Jophiel wrote:
gbaji wrote:
So maybe not a "slam", but you defended the action Reid actually took, while calling the same action "dumb" if McConnell did it. Which I found kinda strange.
Because you're illiterate? I mean, the same thread also says:
I previously wrote:
Although, yes, eliminating it during his tenure would have been dumb since he still wouldn't have gotten Senate legislation past the House. Eliminating it for confirming appointments wasn't dumb since the Senate could act alone.
And the same thread also says:
Me previously wrote:
If you're only looking at this from an extremely short term point of view, I suppose you have a point. The act of eliminating it for anything at all establishes that it can be eliminated. Period. What you did it for really doesn't matter. The point is that Reid established that precedent.
Are you illiterate? The change made and precedent set is far more broad reaching than the handful of appointments that were gained. Reid acted stupidly for an incredibly short term gain.
Quote:
Is that really hard to understand? Reid's choice won him some political fights. You can have your own opinions on whether or not it was worth it, but you can't deny the simple fact that Reid's change got him results. McConnell changing the filibuster rules on legislation would win him absolutely nothing since Obama would just veto the same legislation. Plus, should Democrats retake the Senate in 2016, he'd be kind of stuck.
Again, as I stated earlier, you're missing the forest for one very small tree.
I'm not disagreeing that it would be dumb for McConnell to change the filibuster rules. My point is that it was also dumb when Reid did it. The dumbness is not changed because he won some incredibly minor political battles. The dumbness of what he did so completely overshadows that benefit. It's like saying that it would be dumb to hit yourself in the head with a hammer unless there was a fly on the side of your head that you'd kill in the process. Um... It's still really really really dumb.
Quote:
Reid's actions got him gains, McConnell's would get him zero gains.

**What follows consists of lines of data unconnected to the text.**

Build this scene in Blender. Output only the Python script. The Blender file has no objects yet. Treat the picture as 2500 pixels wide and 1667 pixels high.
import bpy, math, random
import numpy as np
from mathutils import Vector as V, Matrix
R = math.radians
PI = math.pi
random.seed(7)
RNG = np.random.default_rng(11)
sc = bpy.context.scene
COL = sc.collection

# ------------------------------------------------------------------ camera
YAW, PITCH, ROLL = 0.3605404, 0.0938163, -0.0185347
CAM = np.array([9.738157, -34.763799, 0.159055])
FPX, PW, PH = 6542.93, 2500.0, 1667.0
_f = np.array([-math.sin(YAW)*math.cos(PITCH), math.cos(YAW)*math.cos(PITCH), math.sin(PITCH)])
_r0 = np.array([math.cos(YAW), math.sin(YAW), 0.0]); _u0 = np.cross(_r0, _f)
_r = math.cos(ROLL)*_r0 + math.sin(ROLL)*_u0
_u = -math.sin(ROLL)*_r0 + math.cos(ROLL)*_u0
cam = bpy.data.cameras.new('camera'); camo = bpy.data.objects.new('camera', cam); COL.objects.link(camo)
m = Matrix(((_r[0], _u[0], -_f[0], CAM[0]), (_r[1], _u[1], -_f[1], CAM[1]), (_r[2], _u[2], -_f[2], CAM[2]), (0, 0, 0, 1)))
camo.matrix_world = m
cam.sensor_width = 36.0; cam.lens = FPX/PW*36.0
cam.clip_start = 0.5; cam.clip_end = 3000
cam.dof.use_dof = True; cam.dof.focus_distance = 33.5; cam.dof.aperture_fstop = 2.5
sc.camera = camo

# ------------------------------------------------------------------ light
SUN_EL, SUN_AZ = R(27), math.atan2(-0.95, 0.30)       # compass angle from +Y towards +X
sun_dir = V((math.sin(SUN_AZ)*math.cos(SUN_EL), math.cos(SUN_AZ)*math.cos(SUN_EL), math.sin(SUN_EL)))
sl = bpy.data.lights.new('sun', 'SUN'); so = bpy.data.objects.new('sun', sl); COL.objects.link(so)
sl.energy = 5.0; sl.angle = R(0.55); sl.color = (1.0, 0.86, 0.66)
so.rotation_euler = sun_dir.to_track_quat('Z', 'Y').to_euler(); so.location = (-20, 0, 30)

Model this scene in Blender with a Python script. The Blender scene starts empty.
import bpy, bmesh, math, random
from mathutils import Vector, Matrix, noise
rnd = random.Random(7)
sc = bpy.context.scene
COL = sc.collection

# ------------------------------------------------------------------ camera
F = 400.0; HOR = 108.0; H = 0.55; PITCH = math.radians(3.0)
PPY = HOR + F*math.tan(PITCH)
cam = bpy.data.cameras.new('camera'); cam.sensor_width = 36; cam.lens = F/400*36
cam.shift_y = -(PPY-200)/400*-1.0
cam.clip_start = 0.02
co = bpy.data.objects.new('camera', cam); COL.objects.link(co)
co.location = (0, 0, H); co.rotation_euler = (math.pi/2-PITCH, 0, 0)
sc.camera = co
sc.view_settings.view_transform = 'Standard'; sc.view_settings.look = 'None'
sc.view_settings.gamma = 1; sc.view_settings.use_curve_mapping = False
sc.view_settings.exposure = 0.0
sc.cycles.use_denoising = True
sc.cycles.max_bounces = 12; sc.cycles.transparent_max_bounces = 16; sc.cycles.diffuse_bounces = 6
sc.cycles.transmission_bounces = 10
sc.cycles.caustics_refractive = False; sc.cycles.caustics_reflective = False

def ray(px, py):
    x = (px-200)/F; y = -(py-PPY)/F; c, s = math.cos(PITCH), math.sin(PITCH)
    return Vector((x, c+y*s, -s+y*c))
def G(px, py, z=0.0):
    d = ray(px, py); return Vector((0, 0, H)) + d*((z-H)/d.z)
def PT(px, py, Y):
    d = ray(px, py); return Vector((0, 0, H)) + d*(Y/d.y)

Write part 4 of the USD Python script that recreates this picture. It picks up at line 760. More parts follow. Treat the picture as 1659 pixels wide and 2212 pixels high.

Reid's gains didn't come close to making up for the cost though. That's the point you seem to be missing.
Quote:
It was not "just as dumb" for Reid to do the same...
Um... Ok. I'll grant that there was some incredibly tiny fraction less dumb when Reid did it. But still dumb. Really really dumb. Your inability to acknowledge this is what I find amusing. Is it really so hard to just say "Yeah. Reid should not have done that, because the appointments gained don't nearly make up for the precedent he set by doing that". Really? It was a bad idea, taken for a really bad reason.
I'll also point out (again) that we're comparing a hypothetical on one side against an actual decision that was made on the other. McConnell is not going to change the filibuster rules, even if a couple of house Republicans make headlines for themselves by asking for it. He's not going to do so for two reasons:
1. It would set an even worse precedent than that set by Reid, effectively taking the next step in the slippery slope, and losing the high ground on the issue.
2. It would just result in a presidential veto. Which is kind of a wash given that there's political value in forcing the president to veto it, but there's just as much value in forcing the Dems to filibuster. So... Not really much of a point actually.
Reason number 1 is about 100,000 times more important than reason 2 for the GOP. Even if the GOP held the white house right now, he still wouldn't change the rules. Because the whole issue with filibusters and vetoes is about public perception and support. The reason the Dems changed the rules is because the public was largely behind the GOP on the issues (and appointments) they filibustered. The Dems failed to bring public opinion to bear to force the GOP to relent, and thus resorted to changing the rules to get what they wanted in the face of public opinion (sounds like a pattern the left has fallen into).
The GOP has no need to change the rules because we've largely got public support on our side. When we pass something and the Dems filibuster it, we get to go to the public and say that it's the Dems preventing something from being passed, and this actually will hurt the Dems more than the GOP (kinda like the whole shutdown thing your party tried). That's the key issue here. Those tools work when the public supports them. They exist largely because 100% of issues and positions held by the voters can never align perfectly with political parties. So just because the public voted in a majority to one party or the other does not mean that the public agrees with every platform position of that party. The opposing party can then use filibuster and/or veto to prevent those unpopular things from passing and can do so without harming their own political prospects. If they use it to block stuff the public wants, then it hurts them politically. If they use it to block stuff the public does not want, it helps them.
This is why the GOP doesn't need to change or break the rules, but your party does. The Dem agenda has been on the wrong side of public support for at least the last 15 years. And the more your guys manipulate rules in order to get what you want even when the public opposes it, the worse it'll get.